■ Stated goal:
Copy out the listing that follows, exact in every word, and skip the images.

■ Data segment:
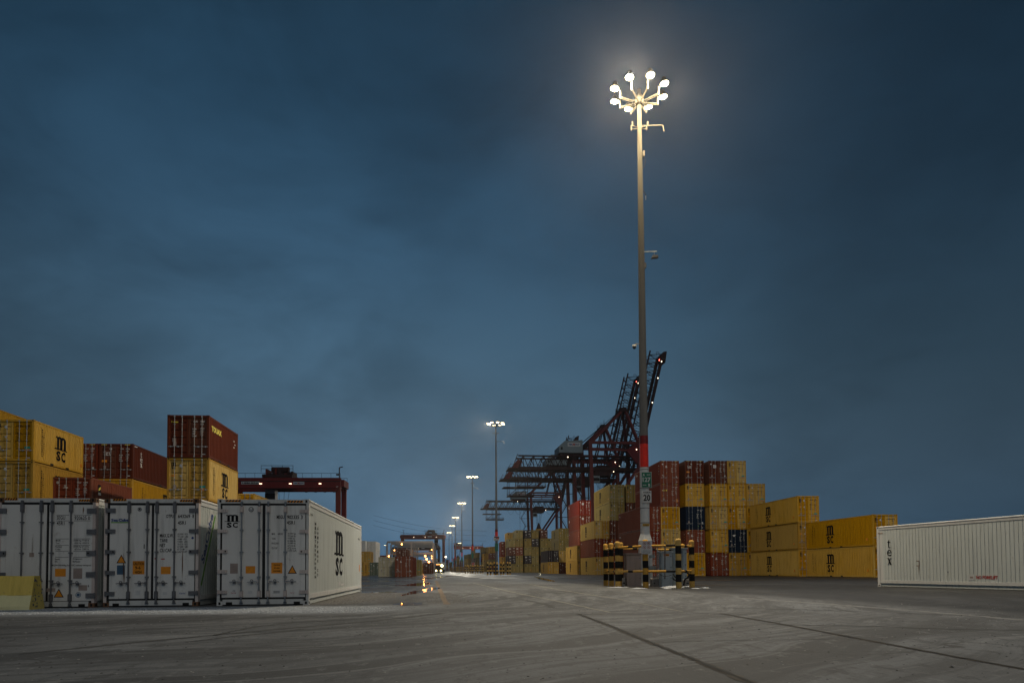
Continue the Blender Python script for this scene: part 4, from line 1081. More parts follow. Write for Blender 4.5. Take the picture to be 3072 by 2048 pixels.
def pipe(label, pts, r, mat, name='cable'):
    c = Vector((sum(p.x for p in pts)/len(pts), pts[0].y, 0)); m = MB(); m.path([p - c for p in pts], r, mat, 8); o = m.build(name); o.location = c; tag(o, label, name.replace('_', ' '))
def loop(pxs, d): return [at(Xp(a), Zp(b), d) for a, b in pxs]
pipe('thick black cable loop drooping left of the front right corner bollard', loop([(1600, 1090), (1610, 1150), (1640, 1205), (1690, 1225), (1740, 1210), (1775, 1160)], 36.8), .035, WIRE)
pipe('second black cable loop hanging closer to the corner bollard', loop([(1640, 1090), (1655, 1140), (1690, 1175), (1740, 1180), (1790, 1140), (1800, 1080)], 37.0), .03, WIRE)
pipe('black cable loop hanging between the right bollards', loop([(1800, 1060), (1850, 1050), (1920, 1065), (1960, 1110), (1935, 1170), (1870, 1205), (1845, 1330)], 37.2), .045, WIRE)
pipe('thin black cable sagging below the front rail', loop([(1350, 1090), (1390, 1120), (1450, 1145), (1530, 1135), (1600, 1115)], 35.4), .015, WIRE)
pipe('thin upright grey pipe right of the mast plinth', loop([(1305, 560), (1305, 1000), (1303, 1340)], 37.5), .03, STEEL, 'pipe')
pipe('dark upright conduit beside the light blue cabinet', loop([(1465, 450), (1463, 1200)], 36.2), .035, GUN, 'pipe')
# snow remains and ground dressing
def clump(name, label, px, py, w, dep, hgt, mat, seed):
    p = ground(px, py); m = MB(); rnd = random.Random(seed); n, q = 14, 6; vs = []; fs = []
    for i in range(q + 1):
        f = i/q
        for j in range(n):
            t = j*6.2832/n; rr_ = f*(1 + .35*math.sin(3*t + seed) + rnd.uniform(-.18, .18))
            vs.append((w/2*rr_*math.cos(t), dep/2*rr_*math.sin(t), max(-.004, hgt*(1 - f**1.6)*rnd.uniform(.4, 1.0)) if i < q else -.004))
    for i in range(q):
        for j in range(n): fs.append((i*n + j, (i+1)*n + j, (i+1)*n + (j+1) % n, i*n + (j+1) % n))
    m.add(vs, fs, mat, True); o = m.build(name); o.location = (p.x, p.y, 0); tag(o, label, 'snow'); o['kind'] = 'stuff'
for i, (a, b, w, dp, hg) in enumerate(((520, 1370, 1.1, .9, .05), (920, 1395, .9, .35, .05), (1570, 1375, 1.2, 1.0, .10), (1660, 1350, .6, .5, .05), (1940, 1352, .5, .4, .05), (2110, 1392, .4, .25, .03), (2290, 1382, .5, .3, .04), (640, 1340, .8, .5, .05), (1500, 1395, .4, .3, .04))):
    clump('snow', f'small patch of old snow on the ground at the near cage', Xp(a), Zp(b), w, dp, hg, SNOW, i)
clump('snow', 'old snow around the foot of the second mast', 1505, 1726, 7, 3, .15, SNOW, 30)

# ------------------------------------------------------------------ cranes
def lattice(m, a, b, up, wid, n, rc, rd, mat, dmat=None, planes=True):
    """truss from a to b: two chords at the bottom (+-wid/2 along side vector), apex chords at up"""
    a, b, up = Vector(a), Vector(b), Vector(up); side = (b - a).cross(up).normalized() * (wid/2); dmat = dmat or mat
    P = lambda t: a + (b - a)*t
    for sg in (-1, 1):
        s_ = side*sg
        m.beam(a + s_, b + s_, rc*2, rc*2.4, mat); m.tube(a + up + s_, b + up + s_, rc*.7, mat, 5)
        for i in range(n):
            t0, t1, tm = i/n, (i + 1)/n, (i + .5)/n
            m.tube(P(t0) + s_, P(tm) + up + s_, rd, dmat, 4, caps=False); m.tube(P(tm) + up + s_, P(t1) + s_, rd, dmat, 4, caps=False)
            m.tube(P(tm) + s_, P(tm) + up + s_, rd*.7, dmat, 4, caps=False)
    for i in range(n + 1):
        m.tube(P(i/n) - side, P(i/n) + side, rd, dmat, 4, caps=False)
        if i < n: m.tube(P((i + .5)/n) + up - side, P((i + .5)/n) + up + side, rd, dmat, 4, caps=False)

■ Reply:
Continue the Blender Python script for this scene: part 4, from line 1081. More parts follow. Write for Blender 4.5. Take the picture to be 3072 by 2048 pixels.
def pipe(label, pts, r, mat, name='cable'):
    c = Vector((sum(p.x for p in pts)/len(pts), pts[0].y, 0)); m = MB(); m.path([p - c for p in pts], r, mat, 8); o = m.build(name); o.location = c; tag(o, label, name.replace('_', ' '))
def loop(pxs, d): return [at(Xp(a), Zp(b), d) for a, b in pxs]
pipe('thick black cable loop drooping left of the front right corner bollard', loop([(1600, 1090), (1610, 1150), (1640, 1205), (1690, 1225), (1740, 1210), (1775, 1160)], 36.8), .035, WIRE)
pipe('second black cable loop hanging closer to the corner bollard', loop([(1640, 1090), (1655, 1140), (1690, 1175), (1740, 1180), (1790, 1140), (1800, 1080)], 37.0), .03, WIRE)
pipe('black cable loop hanging between the right bollards', loop([(1800, 1060), (1850, 1050), (1920, 1065), (1960, 1110), (1935, 1170), (1870, 1205), (1845, 1330)], 37.2), .045, WIRE)
pipe('thin black cable sagging below the front rail', loop([(1350, 1090), (1390, 1120), (1450, 1145), (1530, 1135), (1600, 1115)], 35.4), .015, WIRE)
pipe('thin upright grey pipe right of the mast plinth', loop([(1305, 560), (1305, 1000), (1303, 1340)], 37.5), .03, STEEL, 'pipe')
pipe('dark upright conduit beside the light blue cabinet', loop([(1465, 450), (1463, 1200)], 36.2), .035, GUN, 'pipe')
# snow remains and ground dressing
def clump(name, label, px, py, w, dep, hgt, mat, seed):
    p = ground(px, py); m = MB(); rnd = random.Random(seed); n, q = 14, 6; vs = []; fs = []
    for i in range(q + 1):
        f = i/q
        for j in range(n):
            t = j*6.2832/n; rr_ = f*(1 + .35*math.sin(3*t + seed) + rnd.uniform(-.18, .18))
            vs.append((w/2*rr_*math.cos(t), dep/2*rr_*math.sin(t), max(-.004, hgt*(1 - f**1.6)*rnd.uniform(.4, 1.0)) if i < q else -.004))
    for i in range(q):
        for j in range(n): fs.append((i*n + j, (i+1)*n + j, (i+1)*n + (j+1) % n, i*n + (j+1) % n))
    m.add(vs, fs, mat, True); o = m.build(name); o.location = (p.x, p.y, 0); tag(o, label, 'snow'); o['kind'] = 'stuff'
for i, (a, b, w, dp, hg) in enumerate(((520, 1370, 1.1, .9, .05), (920, 1395, .9, .35, .05), (1570, 1375, 1.2, 1.0, .10), (1660, 1350, .6, .5, .05), (1940, 1352, .5, .4, .05), (2110, 1392, .4, .25, .03), (2290, 1382, .5, .3, .04), (640, 1340, .8, .5, .05), (1500, 1395, .4, .3, .04))):
    clump('snow', f'small patch of old snow on the ground at the near cage', Xp(a), Zp(b), w, dp, hg, SNOW, i)
clump('snow', 'old snow around the foot of the second mast', 1505, 1726, 7, 3, .15, SNOW, 30)

# ------------------------------------------------------------------ cranes
def lattice(m, a, b, up, wid, n, rc, rd, mat, dmat=None, planes=True):
    """truss from a to b: two chords at the bottom (+-wid/2 along side vector), apex chords at up"""
    a, b, up = Vector(a), Vector(b), Vector(up); side = (b - a).cross(up).normalized() * (wid/2); dmat = dmat or mat
    P = lambda t: a + (b - a)*t
    for sg in (-1, 1):
        s_ = side*sg
        m.beam(a + s_, b + s_, rc*2, rc*2.4, mat); m.tube(a + up + s_, b + up + s_, rc*.7, mat, 5)
        for i in range(n):
            t0, t1, tm = i/n, (i + 1)/n, (i + .5)/n
            m.tube(P(t0) + s_, P(tm) + up + s_, rd, dmat, 4, caps=False); m.tube(P(tm) + up + s_, P(t1) + s_, rd, dmat, 4, caps=False)
            m.tube(P(tm) + s_, P(tm) + up + s_, rd*.7, dmat, 4, caps=False)
    for i in range(n + 1):
        m.tube(P(i/n) - side, P(i/n) + side, rd, dmat, 4, caps=False)
        if i < n: m.tube(P((i + .5)/n) + up - side, P((i + .5)/n) + up + side, rd, dmat, 4, caps=False)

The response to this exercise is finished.